#### Data lines:

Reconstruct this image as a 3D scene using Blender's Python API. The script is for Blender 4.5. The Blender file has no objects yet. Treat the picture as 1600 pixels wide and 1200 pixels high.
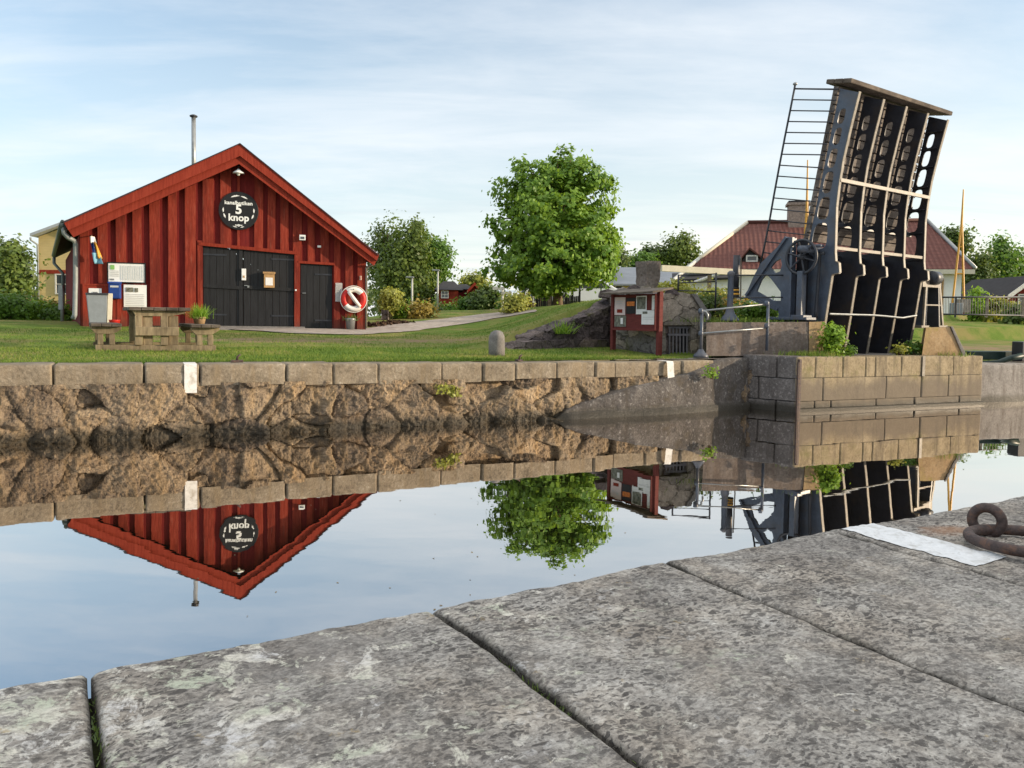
import bpy, bmesh, math, random
import numpy as np
from mathutils import Vector, Matrix
random.seed(7); rng = np.random.default_rng(7)
SC = bpy.context.scene; C = SC.collection
R = math.radians
# ------------------------------------------------------------------ camera model (photo is 1600x1200)
CZ = 1.65; FPX = 1218.0; PX, PY = 800.0, 558.0
ROLL = 0.0154; PITCH = math.atan(58/1218)
_f = Vector((0, math.cos(PITCH), -math.sin(PITCH))); _u0 = Vector((0, math.sin(PITCH), math.cos(PITCH))); _r0 = Vector((1, 0, 0))
_r = _r0*math.cos(ROLL) + _u0*math.sin(ROLL); _u = _u0*math.cos(ROLL) - _r0*math.sin(ROLL)
CAM = Vector((0, 0, CZ))
def ray(px, py): return _f + _r*((px-PX)/FPX) - _u*((py-PY)/FPX)
def gz(px, py, z=0.0):
    d = ray(px, py); return CAM + d*((z-CZ)/d.z)
def dp(px, py, Y):
    d = ray(px, py); return CAM + d*(Y/d.y)
def pl(px, py, P, d2, off=0.0):
    """point where the sight line meets the vertical plane through P along d2 (moved by off along its normal, towards us)"""
    n = Vector((d2[1], -d2[0], 0)).normalized()
    d = ray(px, py); P = Vector((P[0], P[1], 0)) + n*off
    t = (P - CAM).dot(n)/d.dot(n)
    return CAM + d*t
V = Vector
# ------------------------------------------------------------------ value noise (numpy)
def _h(i, j, k):
    n = (i*374761393 + j*668265263 + k*1274126177) & 0xffffffff
    n = ((n ^ (n >> 13))*1274126177) & 0xffffffff
    return ((n ^ (n >> 16)) & 0xffff)/32767.5 - 1
def vn(p):
    p = np.asarray(p, float); i = np.floor(p).astype(np.int64); f = p-i; f = f*f*(3-2*f)
    o = 0
    for a in (0, 1):
        for b in (0, 1):
            for c in (0, 1):
                w = (f[:, 0] if a else 1-f[:, 0])*(f[:, 1] if b else 1-f[:, 1])*(f[:, 2] if c else 1-f[:, 2])
                o = o + w*_h(i[:, 0]+a, i[:, 1]+b, i[:, 2]+c)
    return o
def fbm(p, oct=4, rough=.5):
    p = np.asarray(p, float); s = 0; a = 1.0; t = 0
    for o in range(oct):
        s = s + a*vn(p*(2**o)+o*17.3); t += a; a *= rough
    return s/t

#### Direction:
Repeat the material above verbatim. Leave the pictures behind.

#### Solution to this task:
Reconstruct this image as a 3D scene using Blender's Python API. The script is for Blender 4.5. The Blender file has no objects yet. Treat the picture as 1600 pixels wide and 1200 pixels high.
import bpy, bmesh, math, random
import numpy as np
from mathutils import Vector, Matrix
random.seed(7); rng = np.random.default_rng(7)
SC = bpy.context.scene; C = SC.collection
R = math.radians
# ------------------------------------------------------------------ camera model (photo is 1600x1200)
CZ = 1.65; FPX = 1218.0; PX, PY = 800.0, 558.0
ROLL = 0.0154; PITCH = math.atan(58/1218)
_f = Vector((0, math.cos(PITCH), -math.sin(PITCH))); _u0 = Vector((0, math.sin(PITCH), math.cos(PITCH))); _r0 = Vector((1, 0, 0))
_r = _r0*math.cos(ROLL) + _u0*math.sin(ROLL); _u = _u0*math.cos(ROLL) - _r0*math.sin(ROLL)
CAM = Vector((0, 0, CZ))
def ray(px, py): return _f + _r*((px-PX)/FPX) - _u*((py-PY)/FPX)
def gz(px, py, z=0.0):
    d = ray(px, py); return CAM + d*((z-CZ)/d.z)
def dp(px, py, Y):
    d = ray(px, py); return CAM + d*(Y/d.y)
def pl(px, py, P, d2, off=0.0):
    """point where the sight line meets the vertical plane through P along d2 (moved by off along its normal, towards us)"""
    n = Vector((d2[1], -d2[0], 0)).normalized()
    d = ray(px, py); P = Vector((P[0], P[1], 0)) + n*off
    t = (P - CAM).dot(n)/d.dot(n)
    return CAM + d*t
V = Vector
# ------------------------------------------------------------------ value noise (numpy)
def _h(i, j, k):
    n = (i*374761393 + j*668265263 + k*1274126177) & 0xffffffff
    n = ((n ^ (n >> 13))*1274126177) & 0xffffffff
    return ((n ^ (n >> 16)) & 0xffff)/32767.5 - 1
def vn(p):
    p = np.asarray(p, float); i = np.floor(p).astype(np.int64); f = p-i; f = f*f*(3-2*f)
    o = 0
    for a in (0, 1):
        for b in (0, 1):
            for c in (0, 1):
                w = (f[:, 0] if a else 1-f[:, 0])*(f[:, 1] if b else 1-f[:, 1])*(f[:, 2] if c else 1-f[:, 2])
                o = o + w*_h(i[:, 0]+a, i[:, 1]+b, i[:, 2]+c)
    return o
def fbm(p, oct=4, rough=.5):
    p = np.asarray(p, float); s = 0; a = 1.0; t = 0
    for o in range(oct):
        s = s + a*vn(p*(2**o)+o*17.3); t += a; a *= rough
    return s/t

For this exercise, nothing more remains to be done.